— Exercise goal —
The lines to extract run from the first line of the entries through the line that contains "stripe('painted_floor_line', pts, lb, z=.0018)['group']"; reproduce exactly those lines and no others.

— The input —
+-------+

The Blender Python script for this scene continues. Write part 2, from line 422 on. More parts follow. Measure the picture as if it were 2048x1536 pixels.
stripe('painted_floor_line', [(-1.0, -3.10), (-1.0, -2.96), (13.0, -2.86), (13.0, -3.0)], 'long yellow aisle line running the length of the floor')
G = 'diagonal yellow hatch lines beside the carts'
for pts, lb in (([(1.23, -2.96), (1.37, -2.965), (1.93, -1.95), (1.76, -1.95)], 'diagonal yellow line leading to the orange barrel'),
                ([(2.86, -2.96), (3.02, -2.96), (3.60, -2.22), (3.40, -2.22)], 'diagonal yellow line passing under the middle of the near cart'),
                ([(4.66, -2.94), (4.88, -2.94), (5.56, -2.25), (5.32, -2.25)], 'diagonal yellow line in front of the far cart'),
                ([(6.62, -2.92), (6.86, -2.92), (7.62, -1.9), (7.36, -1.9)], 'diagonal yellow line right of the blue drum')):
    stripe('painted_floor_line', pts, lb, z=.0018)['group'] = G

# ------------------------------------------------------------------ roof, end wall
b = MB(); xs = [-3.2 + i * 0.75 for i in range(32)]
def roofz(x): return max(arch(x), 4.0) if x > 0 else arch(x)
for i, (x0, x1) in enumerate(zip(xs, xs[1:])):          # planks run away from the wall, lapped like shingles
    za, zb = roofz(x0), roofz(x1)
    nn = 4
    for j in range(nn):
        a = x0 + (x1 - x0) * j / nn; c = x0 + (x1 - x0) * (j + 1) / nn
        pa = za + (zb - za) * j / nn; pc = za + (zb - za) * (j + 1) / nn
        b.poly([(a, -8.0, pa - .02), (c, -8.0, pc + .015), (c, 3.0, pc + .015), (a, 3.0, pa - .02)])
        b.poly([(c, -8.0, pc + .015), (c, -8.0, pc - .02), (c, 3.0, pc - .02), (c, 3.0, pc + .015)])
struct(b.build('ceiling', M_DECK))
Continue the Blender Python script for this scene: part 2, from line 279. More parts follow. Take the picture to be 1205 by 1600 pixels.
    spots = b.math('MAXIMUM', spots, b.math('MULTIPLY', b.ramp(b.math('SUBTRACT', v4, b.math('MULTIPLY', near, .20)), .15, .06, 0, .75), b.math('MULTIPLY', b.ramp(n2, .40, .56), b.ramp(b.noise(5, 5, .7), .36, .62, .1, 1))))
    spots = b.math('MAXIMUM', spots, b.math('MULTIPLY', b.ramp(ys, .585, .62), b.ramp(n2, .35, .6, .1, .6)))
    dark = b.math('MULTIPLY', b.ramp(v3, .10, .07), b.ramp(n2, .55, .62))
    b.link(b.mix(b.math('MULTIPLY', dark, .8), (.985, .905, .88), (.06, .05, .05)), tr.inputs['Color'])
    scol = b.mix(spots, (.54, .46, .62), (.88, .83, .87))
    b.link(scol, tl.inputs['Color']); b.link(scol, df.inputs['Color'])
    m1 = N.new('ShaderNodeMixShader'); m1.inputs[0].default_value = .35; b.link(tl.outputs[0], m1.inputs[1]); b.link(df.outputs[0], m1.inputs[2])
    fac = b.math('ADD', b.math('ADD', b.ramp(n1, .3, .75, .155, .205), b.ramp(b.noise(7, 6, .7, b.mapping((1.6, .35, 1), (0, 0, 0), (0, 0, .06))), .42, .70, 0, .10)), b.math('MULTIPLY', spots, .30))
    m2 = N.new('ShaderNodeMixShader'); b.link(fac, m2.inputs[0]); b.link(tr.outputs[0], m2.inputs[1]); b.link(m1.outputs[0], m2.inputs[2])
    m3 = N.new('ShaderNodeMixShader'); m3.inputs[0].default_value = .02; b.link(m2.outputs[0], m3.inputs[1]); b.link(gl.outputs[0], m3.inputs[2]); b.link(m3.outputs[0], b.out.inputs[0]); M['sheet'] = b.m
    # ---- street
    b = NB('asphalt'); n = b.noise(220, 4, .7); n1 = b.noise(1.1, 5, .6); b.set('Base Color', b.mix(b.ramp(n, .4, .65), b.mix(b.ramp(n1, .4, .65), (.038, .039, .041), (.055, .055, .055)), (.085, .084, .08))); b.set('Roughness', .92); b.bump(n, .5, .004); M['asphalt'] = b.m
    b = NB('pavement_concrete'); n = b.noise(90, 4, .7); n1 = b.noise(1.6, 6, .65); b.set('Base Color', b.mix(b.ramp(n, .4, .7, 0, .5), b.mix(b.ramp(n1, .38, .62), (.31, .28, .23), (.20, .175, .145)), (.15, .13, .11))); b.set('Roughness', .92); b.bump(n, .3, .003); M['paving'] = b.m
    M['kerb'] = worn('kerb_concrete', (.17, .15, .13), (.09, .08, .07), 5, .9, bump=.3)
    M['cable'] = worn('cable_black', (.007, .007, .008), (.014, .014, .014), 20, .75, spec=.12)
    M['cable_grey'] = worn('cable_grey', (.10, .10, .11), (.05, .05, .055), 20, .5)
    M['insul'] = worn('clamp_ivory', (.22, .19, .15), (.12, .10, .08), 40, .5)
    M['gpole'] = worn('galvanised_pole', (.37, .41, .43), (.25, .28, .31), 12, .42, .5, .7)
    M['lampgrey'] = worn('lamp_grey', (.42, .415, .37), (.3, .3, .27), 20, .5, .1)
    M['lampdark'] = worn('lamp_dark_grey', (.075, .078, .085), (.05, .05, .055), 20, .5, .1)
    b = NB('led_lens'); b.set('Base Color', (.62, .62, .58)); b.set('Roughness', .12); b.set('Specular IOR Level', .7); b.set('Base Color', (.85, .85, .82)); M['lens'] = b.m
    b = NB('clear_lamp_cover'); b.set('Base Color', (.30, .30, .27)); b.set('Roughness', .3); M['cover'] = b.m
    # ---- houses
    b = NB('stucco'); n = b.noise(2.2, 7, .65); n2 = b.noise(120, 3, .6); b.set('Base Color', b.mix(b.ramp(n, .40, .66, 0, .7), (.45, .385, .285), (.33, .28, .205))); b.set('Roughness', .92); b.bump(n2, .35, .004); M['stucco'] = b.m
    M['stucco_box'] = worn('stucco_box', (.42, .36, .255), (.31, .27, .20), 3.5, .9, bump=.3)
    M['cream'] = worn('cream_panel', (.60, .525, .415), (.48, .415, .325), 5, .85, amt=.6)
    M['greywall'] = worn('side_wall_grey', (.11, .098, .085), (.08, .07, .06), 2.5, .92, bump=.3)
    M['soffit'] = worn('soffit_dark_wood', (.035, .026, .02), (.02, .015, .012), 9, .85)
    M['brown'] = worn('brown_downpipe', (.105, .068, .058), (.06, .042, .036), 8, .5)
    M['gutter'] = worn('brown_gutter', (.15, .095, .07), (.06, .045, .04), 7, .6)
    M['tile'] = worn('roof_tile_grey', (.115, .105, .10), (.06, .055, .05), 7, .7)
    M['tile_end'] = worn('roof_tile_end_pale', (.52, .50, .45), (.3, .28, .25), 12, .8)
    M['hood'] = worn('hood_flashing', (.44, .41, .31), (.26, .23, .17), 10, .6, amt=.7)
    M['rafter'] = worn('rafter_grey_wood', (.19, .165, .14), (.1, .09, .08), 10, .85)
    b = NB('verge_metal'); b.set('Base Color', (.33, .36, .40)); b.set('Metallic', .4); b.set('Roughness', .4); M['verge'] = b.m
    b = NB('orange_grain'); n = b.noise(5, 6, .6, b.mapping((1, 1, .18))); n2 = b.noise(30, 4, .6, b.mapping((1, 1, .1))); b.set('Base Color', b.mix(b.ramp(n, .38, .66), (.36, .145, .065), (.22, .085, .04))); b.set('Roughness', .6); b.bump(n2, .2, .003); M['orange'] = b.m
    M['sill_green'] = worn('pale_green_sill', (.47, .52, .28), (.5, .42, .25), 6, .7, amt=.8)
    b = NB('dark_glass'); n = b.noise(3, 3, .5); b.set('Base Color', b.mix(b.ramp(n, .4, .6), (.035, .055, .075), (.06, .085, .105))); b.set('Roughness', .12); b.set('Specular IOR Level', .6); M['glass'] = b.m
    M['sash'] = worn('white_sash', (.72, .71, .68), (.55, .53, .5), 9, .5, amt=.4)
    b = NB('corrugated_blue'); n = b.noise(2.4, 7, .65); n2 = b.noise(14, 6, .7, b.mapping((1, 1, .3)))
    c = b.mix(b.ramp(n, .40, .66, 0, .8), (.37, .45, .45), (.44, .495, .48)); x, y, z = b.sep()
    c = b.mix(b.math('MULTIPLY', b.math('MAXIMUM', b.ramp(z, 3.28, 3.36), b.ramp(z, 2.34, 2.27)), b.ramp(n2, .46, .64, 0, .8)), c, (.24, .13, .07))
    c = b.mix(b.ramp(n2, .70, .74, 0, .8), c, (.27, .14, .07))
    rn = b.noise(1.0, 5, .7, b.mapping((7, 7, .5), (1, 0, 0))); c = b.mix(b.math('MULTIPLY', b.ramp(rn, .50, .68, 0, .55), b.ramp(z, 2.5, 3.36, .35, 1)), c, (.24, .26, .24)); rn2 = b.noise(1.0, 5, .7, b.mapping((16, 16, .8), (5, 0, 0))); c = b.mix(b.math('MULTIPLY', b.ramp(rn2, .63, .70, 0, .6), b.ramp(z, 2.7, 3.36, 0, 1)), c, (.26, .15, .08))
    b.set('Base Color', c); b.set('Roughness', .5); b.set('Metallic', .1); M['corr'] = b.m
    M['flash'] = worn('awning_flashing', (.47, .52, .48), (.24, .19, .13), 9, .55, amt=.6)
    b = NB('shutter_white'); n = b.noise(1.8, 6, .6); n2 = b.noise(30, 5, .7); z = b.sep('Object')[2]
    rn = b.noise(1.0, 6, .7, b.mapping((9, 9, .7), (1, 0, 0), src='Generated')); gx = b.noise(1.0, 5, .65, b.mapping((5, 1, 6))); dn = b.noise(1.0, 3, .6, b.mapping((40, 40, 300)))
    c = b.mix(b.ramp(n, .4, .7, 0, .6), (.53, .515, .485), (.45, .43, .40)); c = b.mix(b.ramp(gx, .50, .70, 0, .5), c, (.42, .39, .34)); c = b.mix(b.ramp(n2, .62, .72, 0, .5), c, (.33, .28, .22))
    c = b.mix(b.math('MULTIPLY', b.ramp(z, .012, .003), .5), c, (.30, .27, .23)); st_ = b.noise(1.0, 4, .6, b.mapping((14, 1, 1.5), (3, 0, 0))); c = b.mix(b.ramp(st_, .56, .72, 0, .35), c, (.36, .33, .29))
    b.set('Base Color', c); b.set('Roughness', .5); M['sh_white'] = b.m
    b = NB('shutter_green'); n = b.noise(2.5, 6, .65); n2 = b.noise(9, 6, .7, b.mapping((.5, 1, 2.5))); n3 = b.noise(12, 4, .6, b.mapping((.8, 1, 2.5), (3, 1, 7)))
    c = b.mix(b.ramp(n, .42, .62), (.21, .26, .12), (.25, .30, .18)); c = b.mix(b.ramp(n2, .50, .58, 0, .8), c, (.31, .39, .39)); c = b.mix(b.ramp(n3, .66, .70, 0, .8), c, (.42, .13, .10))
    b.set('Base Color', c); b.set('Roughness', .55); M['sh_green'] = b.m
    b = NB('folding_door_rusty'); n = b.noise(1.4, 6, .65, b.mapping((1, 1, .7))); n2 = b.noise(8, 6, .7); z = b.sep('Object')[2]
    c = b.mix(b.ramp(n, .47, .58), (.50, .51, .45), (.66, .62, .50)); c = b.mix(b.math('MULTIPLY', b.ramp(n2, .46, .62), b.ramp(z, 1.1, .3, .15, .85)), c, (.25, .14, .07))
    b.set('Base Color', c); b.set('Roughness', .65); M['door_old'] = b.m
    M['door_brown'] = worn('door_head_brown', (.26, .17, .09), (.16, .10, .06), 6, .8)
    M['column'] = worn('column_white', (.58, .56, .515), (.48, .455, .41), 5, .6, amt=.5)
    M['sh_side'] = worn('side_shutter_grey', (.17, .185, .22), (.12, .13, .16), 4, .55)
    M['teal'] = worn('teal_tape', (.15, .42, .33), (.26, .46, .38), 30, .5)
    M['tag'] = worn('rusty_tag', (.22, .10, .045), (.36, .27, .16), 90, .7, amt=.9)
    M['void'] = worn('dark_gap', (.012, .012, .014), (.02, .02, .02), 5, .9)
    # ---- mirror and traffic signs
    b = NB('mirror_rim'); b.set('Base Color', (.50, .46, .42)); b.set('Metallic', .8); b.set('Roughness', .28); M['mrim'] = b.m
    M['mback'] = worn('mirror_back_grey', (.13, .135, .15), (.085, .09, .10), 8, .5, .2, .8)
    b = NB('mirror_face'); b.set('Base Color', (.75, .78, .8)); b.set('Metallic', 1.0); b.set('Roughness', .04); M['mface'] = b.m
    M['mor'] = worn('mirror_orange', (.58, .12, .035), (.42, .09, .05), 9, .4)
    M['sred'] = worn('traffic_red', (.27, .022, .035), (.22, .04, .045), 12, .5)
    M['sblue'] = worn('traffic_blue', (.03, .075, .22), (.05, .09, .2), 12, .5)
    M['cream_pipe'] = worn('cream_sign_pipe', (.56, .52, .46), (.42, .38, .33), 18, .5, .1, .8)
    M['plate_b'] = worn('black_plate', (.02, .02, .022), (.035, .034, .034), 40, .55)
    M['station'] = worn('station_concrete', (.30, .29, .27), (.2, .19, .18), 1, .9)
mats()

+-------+

— The response —
The Blender Python script for this scene continues. Write part 2, from line 422 on. More parts follow. Measure the picture as if it were 2048x1536 pixels.
stripe('painted_floor_line', [(-1.0, -3.10), (-1.0, -2.96), (13.0, -2.86), (13.0, -3.0)], 'long yellow aisle line running the length of the floor')
G = 'diagonal yellow hatch lines beside the carts'
for pts, lb in (([(1.23, -2.96), (1.37, -2.965), (1.93, -1.95), (1.76, -1.95)], 'diagonal yellow line leading to the orange barrel'),
                ([(2.86, -2.96), (3.02, -2.96), (3.60, -2.22), (3.40, -2.22)], 'diagonal yellow line passing under the middle of the near cart'),
                ([(4.66, -2.94), (4.88, -2.94), (5.56, -2.25), (5.32, -2.25)], 'diagonal yellow line in front of the far cart'),
                ([(6.62, -2.92), (6.86, -2.92), (7.62, -1.9), (7.36, -1.9)], 'diagonal yellow line right of the blue drum')):
    stripe('painted_floor_line', pts, lb, z=.0018)['group'] = G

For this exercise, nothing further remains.